Quanto ai materiali utilizzati per l’intreccio, nella Barbagia di Ollolai prevaleva l’asfodelo, nel Campidano Maggiore e nel Campidano di Cagliari la paglia di grano e il giunco, e nella Romangia la palma nana.
Le strisce di asfodelo, a causa della durezza delle fibre, richiedevano uno sforzo di lavorazione incredibile.
Venivano tagliate nel mese di giugno ed esposte al sole davanti casa per l’essiccazione, dopodiché si passava alla scelta delle tonalità da inserire in base al motivo della decorazione.
Le decorazioni della corbula
La corbula in asfodelo o giunco si sviluppava per cerchi concentrici a spirale secondo il metodo “a crescita continua”.

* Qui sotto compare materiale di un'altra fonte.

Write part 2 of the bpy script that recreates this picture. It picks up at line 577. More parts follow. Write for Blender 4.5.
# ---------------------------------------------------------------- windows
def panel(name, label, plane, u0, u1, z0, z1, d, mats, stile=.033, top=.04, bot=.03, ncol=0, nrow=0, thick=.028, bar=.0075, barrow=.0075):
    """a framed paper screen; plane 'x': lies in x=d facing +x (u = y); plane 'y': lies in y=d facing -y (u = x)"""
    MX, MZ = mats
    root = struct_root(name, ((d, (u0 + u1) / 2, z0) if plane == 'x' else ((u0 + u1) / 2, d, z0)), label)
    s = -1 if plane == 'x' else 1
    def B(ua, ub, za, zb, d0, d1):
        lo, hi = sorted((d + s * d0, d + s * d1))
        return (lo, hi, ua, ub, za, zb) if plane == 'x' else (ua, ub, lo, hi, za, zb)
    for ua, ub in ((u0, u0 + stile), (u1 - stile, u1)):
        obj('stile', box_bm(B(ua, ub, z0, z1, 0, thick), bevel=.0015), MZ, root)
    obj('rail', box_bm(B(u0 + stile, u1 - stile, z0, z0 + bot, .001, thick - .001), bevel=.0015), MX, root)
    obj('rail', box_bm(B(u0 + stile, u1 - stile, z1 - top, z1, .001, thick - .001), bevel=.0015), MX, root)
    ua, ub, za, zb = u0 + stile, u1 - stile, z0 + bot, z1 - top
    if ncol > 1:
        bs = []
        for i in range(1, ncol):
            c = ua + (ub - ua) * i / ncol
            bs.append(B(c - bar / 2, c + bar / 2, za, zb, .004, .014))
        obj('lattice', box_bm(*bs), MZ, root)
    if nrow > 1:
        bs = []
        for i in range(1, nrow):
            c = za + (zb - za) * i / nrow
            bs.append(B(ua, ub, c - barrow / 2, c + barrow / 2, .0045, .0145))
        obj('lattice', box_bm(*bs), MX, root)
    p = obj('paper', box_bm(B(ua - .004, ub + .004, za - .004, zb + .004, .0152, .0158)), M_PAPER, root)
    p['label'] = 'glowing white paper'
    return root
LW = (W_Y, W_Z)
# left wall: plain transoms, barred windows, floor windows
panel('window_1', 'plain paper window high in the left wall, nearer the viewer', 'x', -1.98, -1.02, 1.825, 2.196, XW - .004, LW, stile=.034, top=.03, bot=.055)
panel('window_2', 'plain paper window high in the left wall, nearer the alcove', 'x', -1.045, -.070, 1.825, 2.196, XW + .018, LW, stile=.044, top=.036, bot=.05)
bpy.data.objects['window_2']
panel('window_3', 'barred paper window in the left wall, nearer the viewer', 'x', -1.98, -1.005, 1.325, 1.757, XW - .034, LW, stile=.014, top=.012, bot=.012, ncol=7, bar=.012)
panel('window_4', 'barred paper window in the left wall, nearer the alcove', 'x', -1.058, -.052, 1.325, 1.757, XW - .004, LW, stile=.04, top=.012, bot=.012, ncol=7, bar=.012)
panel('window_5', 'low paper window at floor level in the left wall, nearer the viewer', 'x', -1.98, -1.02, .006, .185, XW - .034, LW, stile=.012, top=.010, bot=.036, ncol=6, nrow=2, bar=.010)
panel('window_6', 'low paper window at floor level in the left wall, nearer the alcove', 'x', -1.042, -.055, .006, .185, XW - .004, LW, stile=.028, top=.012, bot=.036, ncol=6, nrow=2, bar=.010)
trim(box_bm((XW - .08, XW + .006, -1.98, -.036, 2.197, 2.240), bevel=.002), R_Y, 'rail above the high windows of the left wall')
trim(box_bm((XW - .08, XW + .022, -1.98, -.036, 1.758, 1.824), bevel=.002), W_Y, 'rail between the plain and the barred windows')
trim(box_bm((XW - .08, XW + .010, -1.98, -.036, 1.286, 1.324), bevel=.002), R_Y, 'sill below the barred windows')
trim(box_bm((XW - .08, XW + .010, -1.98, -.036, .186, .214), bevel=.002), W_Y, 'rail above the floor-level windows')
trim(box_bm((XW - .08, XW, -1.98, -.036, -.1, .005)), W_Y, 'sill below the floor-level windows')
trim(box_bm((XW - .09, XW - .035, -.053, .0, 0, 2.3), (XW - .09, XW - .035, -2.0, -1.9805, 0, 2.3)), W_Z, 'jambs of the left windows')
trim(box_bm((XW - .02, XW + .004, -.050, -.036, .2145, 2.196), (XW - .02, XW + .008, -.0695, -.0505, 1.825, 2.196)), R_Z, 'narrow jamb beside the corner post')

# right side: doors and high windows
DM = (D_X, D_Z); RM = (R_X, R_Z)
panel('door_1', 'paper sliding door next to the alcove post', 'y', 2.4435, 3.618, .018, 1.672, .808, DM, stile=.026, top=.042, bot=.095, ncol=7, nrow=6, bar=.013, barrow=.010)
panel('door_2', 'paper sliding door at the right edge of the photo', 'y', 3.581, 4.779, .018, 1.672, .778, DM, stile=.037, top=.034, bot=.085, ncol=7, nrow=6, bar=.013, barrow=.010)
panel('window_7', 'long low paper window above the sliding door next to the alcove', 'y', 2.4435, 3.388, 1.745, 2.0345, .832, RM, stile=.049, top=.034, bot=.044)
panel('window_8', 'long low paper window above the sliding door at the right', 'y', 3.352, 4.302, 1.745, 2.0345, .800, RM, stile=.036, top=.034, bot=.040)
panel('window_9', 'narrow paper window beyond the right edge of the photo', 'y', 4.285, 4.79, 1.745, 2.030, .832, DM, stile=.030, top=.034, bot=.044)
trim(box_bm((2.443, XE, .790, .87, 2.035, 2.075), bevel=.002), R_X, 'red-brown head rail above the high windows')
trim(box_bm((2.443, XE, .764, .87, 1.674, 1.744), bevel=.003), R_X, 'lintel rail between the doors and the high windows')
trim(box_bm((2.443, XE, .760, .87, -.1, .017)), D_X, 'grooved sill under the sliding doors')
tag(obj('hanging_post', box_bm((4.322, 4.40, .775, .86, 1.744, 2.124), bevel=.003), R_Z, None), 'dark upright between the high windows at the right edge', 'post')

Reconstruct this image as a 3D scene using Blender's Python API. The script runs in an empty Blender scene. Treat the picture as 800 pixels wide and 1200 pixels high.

Il sostegno era rappresentato dalla spirale rigida e le donne utilizzavano acqua e strumenti perforanti (anche ossa di pollame appuntite) per
fermare di volta in volta i punti e riempire il cesto, ancorando il giro successivo al precedente.
Esistono grandi differenze fra le corbule di Ollolai e quelle dell’Oristanese.
Nelle prime le decorazioni sono minimali, nelle seconde addirittura venivano inseriti dischi di stoffa broccata per coprire l’occhiello della spirale, e i decori spaziavano dai motivi geometrici a forme stilizzate di animali e piante.
È incredibile pensare che modelli delle stesse dimensioni e forme delle corbule erano presenti anche in epoche molto antiche.
Una delle testimonianze viene da Villasor, dove è stato ritrovato un bronzetto nuragico (conservato nel Museo Archeologico di Cagliari)
raffigurante una donna che trasporta un cesto con cordone a spirale.
Altri bronzetti riproducono cesti con decorazioni a cordoni concentrici sovrapposti, che simulano la tessitura del giunco e dell’asfodelo: gli stessi materiali utilizzati fino al secolo scorso.
Le corbule attualmente in vendita si sono arricchite di decori anche non tradizionali, ma con l’avvento del turismo di massa la loro fattura (tranne alcune eccezioni) non è più artigianale, ma dozzinale e abbastanza grossolana.
Per acquistare pezzi unici bisogna rivolgersi alle artiste/i che ancora intrecciano a mano, mentre per ammirare, basta recarsi nel Museo dell’intreccio a Castelsardo, che raccoglie splendide corbule, canestri, crivelli e setacci sardi e provenienti dall’intera area del Mediterraneo.